In the first chapter of his book, Holston argues that democratization adn urbanization in the twentieth century have been accompanied by increased citizen conflicts. Thus, he says, “the worldwide insurgence of democractic citizenships in recent decades has disrupted established formulas of rule and privilege in the most diverse societies. The result is an entanglement of democracy with its counters, in which new kinds of citizens arise to expand democratic citizenship and new forms of violence and exclusion simultaneously erode it” (3). He also argues that this contestation of citizenship is something particularly related to global urbanization, “as cities become crowded with marginalized citizens and noncitizens who contest their exclusions. In these contexts, citizenship is unsettled and unsettiling” (3).
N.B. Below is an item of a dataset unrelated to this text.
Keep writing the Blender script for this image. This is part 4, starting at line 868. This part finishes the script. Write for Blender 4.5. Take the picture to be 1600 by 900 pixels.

Holston also argues that in Brazil in particular, “the insurgent and entrenched remain conjoined in dangerous and corrosive entanglements” (4).

In some ways, this last comment is not so different from my argument about dis/placement. With my vocabulary, he could be interpreted as saying that “the displacing and emplaced remain conjoined in dangerous and corrosive entanglements.” Of course, this changes the meaning of his sentence, but the idea is similar. The emplacement of power of some is based in the displacement of power of others. The displacement of people from a certain space is based in the emplacement of an authority over that space. The insurgent coexists with the entrenched, because they are mutually constitutive (in some ways).

Holston, James. Insurgent Citizenship: Disjunctions of Democracy and Modernity in Brazil. Princeton and Oxford: Princeton University Press, 2008. Print.